大分県別府市で起きたひき逃げ事件の被疑者について、警察庁は全国の警察に協力を要請しました。この事件では、去年、交差点を歩いていた大学生が車にはねられて亡くなりました。
その後、車を運転していたとみられる27歳の男が逃走し、指名手配されました。このような事件で重要指名手配になるのは初めてのことです。
その27歳の男の名前は「八田與一」で石川県出身。石川県出身で「八田與一」といえば明治から戦前の昭和にかけて活躍した著名な水利技術者と同姓同名。その八田與一さんには迷惑な話ですよね。
彼は台湾の嘉南平原に大規模な灌漑システムを建設した日本人技術者です。彼の功績は今でも台湾の農業発展に貢献しており、台湾の人々から敬愛されています。そこでここでは八田與一さんの生涯と業績について紹介します。
八田與一について
八田與一の生涯
八田與一さんは1886年2月21日に山口県河北郡花園村(現在は金沢市今町)に生まれました。
父親は農業・養蚕・醸造・製紙など多方面で事業を展開する実業家でしたが、八田さんが幼い頃に亡くなりました。八田さんは母親の手で育てられ、石川県尋常中学、第四高等学校を経て、1910年に東京帝国大学工学部土木科を卒業しました。その後、台湾総督府に入り、水利課長として台湾の水利事業に携わりました。

1918年には台湾南部の嘉南平原の調査を行い、嘉南大圳(かなんたいしゅう)の計画を立てました。この計画は受益者が「官佃渓埤圳組合(のち嘉南大圳組合)」を結成して施行し、半額を国費で賄うこととなりました。
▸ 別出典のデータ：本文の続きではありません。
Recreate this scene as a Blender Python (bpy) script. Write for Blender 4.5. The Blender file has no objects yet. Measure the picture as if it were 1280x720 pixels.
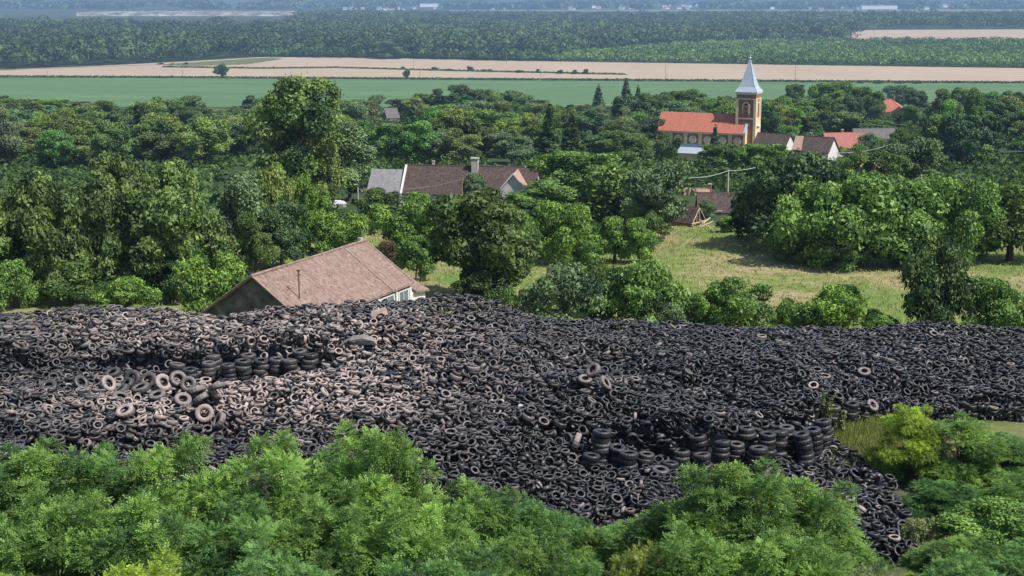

八田さんはこの組合付き技師となり、1920年から1930年まで、完成に至るまで工事を指揮しました。この間には落盤事故や関東大震災などの困難もありましたが、八田さんは工員たちと共に乗り越えました。嘉南大圳は総工費5,400万円を要した工事でしたが、その価値は計り知れませんでした。
1939年には台湾総督府に復帰し、勅任待遇技師として台湾の産業計画の策定などに従事しました。また1935年には中華民国福建省主席の陳儀の招聘を受け、開発について諮問を受けるなどしていました。
1942年5月、陸軍の命令によって3人の部下と共に客船「大洋丸」に乗船した八田さんは、フィリピンの綿作灌漑調査のため広島県宇品港で乗船、出港しましたがその途中、「大洋丸」は五島列島付近でアメリカ海軍の潜水艦「グレナディアー」の雷撃で撃沈され、八田さんも巻き込まれて死亡しました。
享年56歳でした。八田の遺体は対馬海流に乗って山口県萩市沖に漂着し、萩の漁師によって引き揚げられたと伝えられます。
日本敗戦後の1945年9月1日、妻の外代樹さんも夫の八田さんの後を追うようにして烏山頭ダムの放水口に投身自殺を遂げました。享年45歳でした。
嘉南大圳の計画と実施
当時の台湾は雨季と乾季の差が激しく、嘉南平原は水不足に悩まされていました。八田與一はこの問題を解決するために、嘉南大圳と呼ばれる灌漑システムの計画を立てました。
嘉南大圳は台湾最長の河川である曽文渓から水を引き、嘉南平原の約10万ヘクタールの耕地に水を供給する巨大な工事でした。
八田與一さんは地形や気候などの自然条件を考慮し、曽文渓ダムや高屏渓ダムなどの水門や堤防を設計しました。また、地元の人々と協力して、土地改良や農業指導も行いました。
この工事は1930年に完成し、嘉南平原は「東洋の穀倉」と呼ばれるほどの豊かな農地に変わりました。
八田與一の人柄
八田與一さんは技術者としてだけでなく、人間としても高く評価されています。彼は謙虚で誠実な性格であり、台湾の人々と対等に接し、信頼関係を築きました。
彼は自分の銅像が立つことを拒否し、「人を見下しているようだから」と言って座った姿で造られた銅像を受け入れました。

彼は自分の仕事に情熱を持ち、烏山頭ダム建設中に爆発事故が起きた際も責任感から現場に残り続けました。彼は戦争中も台湾の発展に貢献しようとしました。
八田與一さんは台湾では「嘉南平原の恩人」として敬われており、その墓所や記念館は今でも多くの人々が訪れます。彼は日本人と台湾人の友情の象徴としても尊重されています。